When the cholera epidemic raged in 1854, John Snow, a physician, plotted cases of cholera on a map to find that by far the most cases were concentrated around a pump on a certain street. A brewery not so far away had much fewer cases of cholera around it, but crucially also had a different water supply. Snow used this data to argue, correctly, that cholera was water-borne rather than air-borne.

This kind of ground breaking data is what drives APT. Analysing data, and creating the occasional ‘map’ or ‘hotspot zone’ like this is APT’s selling point. Another example closer to home was through Netflix, which had initially started out by selling and renting DVDs. Netflix has since boosted its growth by using algorithms to up its subscriptions, seen in the form of a ‘thumbs-up or thumbs-down’ system to attribute a ‘% match’ for its TV shows or movies. How did such ideas come about? In part through a 2007 lottery that granted a million dollars to anyone who could come up with an algorithm to increase subscription rates by 10%.
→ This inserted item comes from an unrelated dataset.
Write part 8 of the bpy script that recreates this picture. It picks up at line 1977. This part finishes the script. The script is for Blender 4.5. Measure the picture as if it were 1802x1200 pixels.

Similarly, data analysis consulting is what really defines APT. Their annual 24 hour hackathon challenge, for example, tried to assess what most affects access to clean drinking water in Liberia, with factors such as population growth, climate and temperature and population density playing crucial roles in what affected supply.

In the office in fact, APT does even more. They recognise that some of the limitations of big data is the difficulty of ascertaining causation versus correlation, and consequently of anticipating relevant behaviour despite knowing the existence of some kind of correlation. APT tries to resolve this. In the food industry, it helped approve the churning out of McDonald’s all-day breakfast, after concluding that it would be a viable, successful option. M&S’s cauliflower steaks, on the other hand, was deemed to be a potentially imprudent investment, and accordingly that was recommended to be phased out. Both these decisions were made after extensive experimentation and using a statistical ‘test and learn’ approach.

APT offers several internships for analysts. Those unaccustomed to the deep rigours of data analysis also have reason to cheer - their business consultant roles don’t require prior analytical data experience, with training been given on the job. It doesn’t take much data analysis to conclude that this might be a worthwhile career to consider.